El señor de los pinganillos
En ocasiones veo coincidencias. Es un sexto sentido que empecé a desarrollar durante el post-procés catalán y los primeros meses de Pedro Sánchez en la Moncloa. Era una permanente sensación de déjà vu que desembocó, en 2021, en la redacción del libro El proceso español (editorial Deusto).
El sanchismo había empezado a imitar en fondo y forma al separatismo catalán. La propaganda engullía la gestión. Las instituciones democráticas eran hackeadas por un populismo ramplón. La división social era inducida por un poder político que pretendía esquivar cualquier rendición de cuentas. En definitiva, la política se convertía en un problema que afectaba, para mal, la vida diaria de los ciudadanos.
Pedro Sánchez, el Artur Mas del PSOE
Pasan los años y se incrementan las coincidencias. El proceso español acelera. Pedro Sánchez era el Artur Mas del PSOE. Mismo narcisismo, misma irresponsabilidad. Es el poder por el poder. Sin ninguna idea sobre el bien común, el presidente en funciones es capaz de otorgar a un separatismo dividido y en horas bajas una victoria con la que jamás habría soñado. De hecho, ambos procesos convergen. Son ya lo mismo. De este modo, todo el país corre el riesgo de acabar como Cataluña, con unas instituciones totalmente desprestigiadas y una economía decadente, con empresas a la fuga o en manos extranjeras.
A Sánchez, como a los líderes del procés, le importa un pimiento la convivencia
Sánchez, el que prometió poner a Puigdemont a disposición de la Justicia, ahora justifica la impunidad para el delincuente si este tiene un objetivo político. Ya lo saben: si van a robar un banco, la estelada les será más útil que el pasamontañas. Justifica lo injustificable. Miente patológicamente. Y cuando acierta, rectifica. A Sánchez, como a los líderes del procés, le importa un pimiento la convivencia. Al contrario, potencia la discordia. Quiere una España dividida y enfrentada, porque una sociedad sobrecargada de emociones negativas se desliza más fácilmente por el precipicio de la masa. Esa fue también la estrategia del procés, a saber, transformar ciudadanos en hombres (y mujeres) masa. Anestesiar el espíritu crítico con una inyección de resentimiento.
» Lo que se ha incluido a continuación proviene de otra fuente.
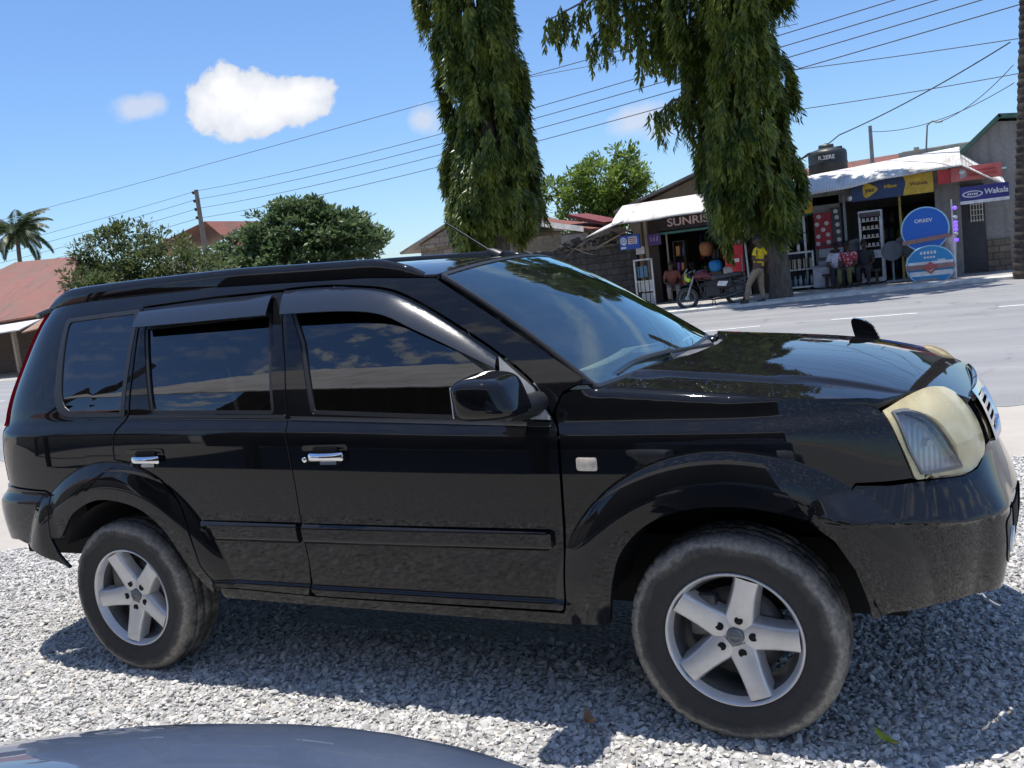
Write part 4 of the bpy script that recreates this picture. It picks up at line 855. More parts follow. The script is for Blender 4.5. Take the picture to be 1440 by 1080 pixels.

Este fue quizá uno de los mayores y más sorprendentes éxitos del procés: personas, que en cualquier otro ámbito de la vida se mostraban razonables e inteligentes, se convertían en seres irracionalmente sectarios al tratar cuestiones políticas. Creían, con fervor religioso, las falsedades de sus dirigentes. Percibían una épica histórica en cualquier patochada folklórica. Eran inmunes a las contradicciones. Podían defender con la misma pasión un argumento y el contrario si este lo había defendido Puigdemont u Oriol Junqueras. El procés no hubiera sido posible sin ese doblepensar orwelliano que hoy caracteriza a los socialistas. Si Sánchez está dispuesto a vender el futuro de España al separatismo, es porque se ve capaz de controlar a toda una masa acrítica.
Sánchez es, pues, el señor de los pinganillos, un político amoral obsesionado con su tesoro, la Moncloa. Es el presidente de un ejecutivo que ha laminado todo control y contrapoder. Pactando el desmantelamiento del Estado y la disolución de la Nación, ha eliminado del PSOE cualquier rastro de obrerismo y patriotismo. No, no es el sanchismo. El problema es un partido que ha mutado en una mera plataforma personalista. Pocos disidentes, algunos creyentes y muchos doblepensadores. Como en el procés catalán, son muchos los que saben el daño que están haciendo a su país, pero callan. Otorgan. Aplauden.
El poder
El PSOE es un ego y sus circunstancias. Ya no hay principios. Solo un fin: el poder. Sin embargo, los pinganillos no serán suficientes para controlar a los socios. El “no es no” al Partido Popular ha dejado a los socialistas a merced de la insaciabilidad separatista. PNV, Bildu, Junts y ERC saben que Sánchez tragará con lo que sea; por eso le humillan. Y Sánchez cree que gran parte de su electorado también tragará con lo que sea; por eso permite la humillación.
Solo un inesperado despertar de la conciencia cívica en una parte de la izquierda española podría frenar este proceso de destrucción democrática. Pero el tiempo se agota. Los indultos fueron la primera piedra del segundo procés. Los pinganillos ya cuelgan en las orejas de sus señorías; y la amnistía está más que acordada. Solo les falta encontrar un nombre para la criatura. Exigen medio billón de euros. Sufriremos el referéndum con la campaña más cara de la historia.